A woman claimed she was having tea with Smith at his house when Diesel "got into her space" and bit her hand. It wasn't clear if the dog bit her hand or scratched it as she pushed it away, said lawyer Rebeka Breder.
Dog-control staff have ticketed Smith five times for Diesel's behaviour, but he has successfully contested all but one of them. He lost the first because he never showed up in court, Breder said.
After a four-day trial in June, Judge Mayland McKimm said he lacked the authority to grant Diesel a conditional release. The district proposed last month that Smith could have Diesel back if he paid its legal fees, apologized and agreed to have the dog adopted out to a stranger.
Smith refused and carried through his appeal under the province's Small Claims Act. He argues that designating his pet a dangerous dog doesn't mean it must be euthanized. In a couple of cases, he said, dogs that have killed other dogs were allowed to live.
"Diesel has never killed another dog," Smith said.
The case has attracted two or three protesters. Connie Mahoney waved a pink sign as traffic drove past the Kelowna Law Courts. The message read "Don't kill Diesel because his owner is a bonehead."
Mahoney thinks both sides are responsible for the dog spending such a long time on death row.

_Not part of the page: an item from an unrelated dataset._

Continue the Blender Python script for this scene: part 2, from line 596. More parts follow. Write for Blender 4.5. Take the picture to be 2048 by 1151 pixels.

"Dog control has a terrible reputation, but it's getting better," she said. "It's the least I can do for the dog. Animals don't have any rights. They are a possession."
Breder argued the district's offer to give Diesel back to Smith on certain conditions shows that bylaw authorities don't believe the dog is dangerous enough or Smith is irresponsible enough to warrant Diesel's destruction.
The district's lawyer, Troy D'Souza, said the settlement offer is inadmissible as new evidence.
"The crux of the case is whether Diesel is a dangerous dog and whether the courts have jurisdiction to make orders. They can. That's what the appeal is about," said D'Souza.